Les baisses réelles sont favorables aux acheteurs sans être défavorables aux vendeurs, et les hausses réelles produisent un effet opposé ; mais dans les variations relatives, ce que le vendeur gagne est perdu par l’acheteur, et réciproquement. Un marchand qui a dans ses magasins cent milliers de laines à un franc la livre, possède cent mille francs : si, par l’effet d’un besoin extraordinaire, les laines montent à deux francs la livre, cette portion de sa fortune doublera ; mais toutes les marchandises appelées à s’échanger contre de la laine perdront autant de leur valeur relative que la laine en a gagné. En effet, celui qui a besoin de cent livres de laine, et qui aurait pu les obtenir en vendant quatre setiers de froment, pour cent francs, sera désormais obligé d’en vendre huit. Il perdra les cent francs que gagnera le marchand de laine ; la nation n’en sera ni plus pauvre ni plus riche[1].

  1. Le comte de Lauderdale a publié en 1807 un livre intitulé : Recherches sur la nature et l’origine de la richesse publique, et sur les causes qui concourent à son accroissement. Il est tout entier fondé sur cette proposition erronée, que la disette d’une denrée qui diminue les ressources de la société, prise en masse, augmente celle des particuliers, en augmentant la valeur de cette denrée entre les mains de ceux qui en possèdent. L’auteur en tire la fausse conséquence que les principes de la richesse générale sont différens des principes de la richesse des particuliers. Il ne s’aperçoit pas que chaque fois qu’un acheteur est obligé, pour acquérir une chose, de sacrifier une plus grande valeur, il perd autant que le vendeur gagne ; et que toute opération qui tend à procurer des gains de ce genre, fait perdre aux uns ce qu’elle fait gagner aux autres.

    Il fonde aussi cette prétendue diversité entre la richesse publique et les richesses privées, sur ce que l’accumulation des capitaux, qui est favorable aux richesses des particuliers, est funeste à la richesse nationale, en nuisant à la consommation qui encourage l’industrie.

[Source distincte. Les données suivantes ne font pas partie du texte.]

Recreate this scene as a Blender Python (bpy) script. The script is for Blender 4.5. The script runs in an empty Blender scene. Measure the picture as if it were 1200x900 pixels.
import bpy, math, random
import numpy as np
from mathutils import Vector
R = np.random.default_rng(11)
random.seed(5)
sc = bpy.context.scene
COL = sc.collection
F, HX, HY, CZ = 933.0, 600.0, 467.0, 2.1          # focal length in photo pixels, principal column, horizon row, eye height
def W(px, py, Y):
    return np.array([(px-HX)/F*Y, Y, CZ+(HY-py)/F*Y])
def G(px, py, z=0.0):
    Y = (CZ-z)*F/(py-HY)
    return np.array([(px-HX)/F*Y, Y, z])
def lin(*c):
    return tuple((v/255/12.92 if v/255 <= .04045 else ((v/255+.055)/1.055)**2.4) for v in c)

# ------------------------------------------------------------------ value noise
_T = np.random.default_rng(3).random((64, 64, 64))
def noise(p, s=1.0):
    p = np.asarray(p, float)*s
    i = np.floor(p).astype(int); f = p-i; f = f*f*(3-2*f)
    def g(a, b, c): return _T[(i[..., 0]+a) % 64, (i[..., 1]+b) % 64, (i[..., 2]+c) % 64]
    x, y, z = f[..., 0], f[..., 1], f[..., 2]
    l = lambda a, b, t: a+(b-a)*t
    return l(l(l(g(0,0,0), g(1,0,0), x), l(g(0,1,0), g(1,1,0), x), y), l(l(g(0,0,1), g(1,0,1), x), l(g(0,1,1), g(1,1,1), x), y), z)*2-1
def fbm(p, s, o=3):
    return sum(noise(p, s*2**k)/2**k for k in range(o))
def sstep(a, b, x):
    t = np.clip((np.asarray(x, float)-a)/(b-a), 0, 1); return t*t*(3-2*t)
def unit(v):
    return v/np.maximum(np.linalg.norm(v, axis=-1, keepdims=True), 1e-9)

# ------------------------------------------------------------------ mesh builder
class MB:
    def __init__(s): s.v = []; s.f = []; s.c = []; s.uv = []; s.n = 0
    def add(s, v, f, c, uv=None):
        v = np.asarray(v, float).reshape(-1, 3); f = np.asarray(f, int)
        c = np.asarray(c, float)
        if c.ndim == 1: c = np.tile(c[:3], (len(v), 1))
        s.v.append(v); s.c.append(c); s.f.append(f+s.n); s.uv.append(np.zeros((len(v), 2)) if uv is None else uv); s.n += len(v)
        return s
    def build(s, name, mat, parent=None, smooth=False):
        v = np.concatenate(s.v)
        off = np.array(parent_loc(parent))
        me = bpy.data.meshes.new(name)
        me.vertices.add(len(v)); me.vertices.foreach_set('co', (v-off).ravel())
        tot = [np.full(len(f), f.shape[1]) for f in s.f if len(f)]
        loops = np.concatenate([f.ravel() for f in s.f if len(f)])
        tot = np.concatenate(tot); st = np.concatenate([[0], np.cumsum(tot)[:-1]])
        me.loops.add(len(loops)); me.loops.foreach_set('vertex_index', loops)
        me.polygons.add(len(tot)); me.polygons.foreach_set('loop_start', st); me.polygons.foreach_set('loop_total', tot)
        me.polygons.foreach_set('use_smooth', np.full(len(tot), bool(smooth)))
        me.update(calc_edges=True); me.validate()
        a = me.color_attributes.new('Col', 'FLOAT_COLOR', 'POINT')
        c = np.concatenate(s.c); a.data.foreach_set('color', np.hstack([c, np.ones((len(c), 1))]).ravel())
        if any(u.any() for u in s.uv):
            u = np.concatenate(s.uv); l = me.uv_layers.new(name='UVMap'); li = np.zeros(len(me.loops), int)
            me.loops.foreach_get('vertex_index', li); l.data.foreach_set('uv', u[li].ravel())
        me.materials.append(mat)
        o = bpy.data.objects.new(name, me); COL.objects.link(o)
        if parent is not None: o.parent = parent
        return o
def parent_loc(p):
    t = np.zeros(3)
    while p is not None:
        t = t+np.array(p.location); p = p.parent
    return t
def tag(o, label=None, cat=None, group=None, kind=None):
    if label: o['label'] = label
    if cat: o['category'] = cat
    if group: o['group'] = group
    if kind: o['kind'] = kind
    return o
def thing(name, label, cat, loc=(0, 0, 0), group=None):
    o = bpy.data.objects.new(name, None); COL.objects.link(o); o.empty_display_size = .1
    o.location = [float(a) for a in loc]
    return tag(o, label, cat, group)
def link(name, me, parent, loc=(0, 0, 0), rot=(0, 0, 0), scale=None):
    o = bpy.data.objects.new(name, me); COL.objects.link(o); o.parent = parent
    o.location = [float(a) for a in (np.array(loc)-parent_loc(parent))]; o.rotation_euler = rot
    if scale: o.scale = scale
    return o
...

Son erreur vient de ce qu’il s’imagine faussement, avec beaucoup d’autres, qu’un capital accumulé est soustrait à la consommation ; tandis qu’au contraire il est consommé, mais reproductivement, et qu’il procure ainsi le moyen de recommencer à perpétuité des achats qui n’auraient eu lieu qu’une fois, s’il eut été consommé improductivement. (Voyez le livre III de cet ouvrage-ci.) C’est ainsi qu’un seul principe établi fait crouler tout un livre ; celui dont je parle dans cette note porte sur une fausse base, et embrouille les idées au lieu de les éclaircir.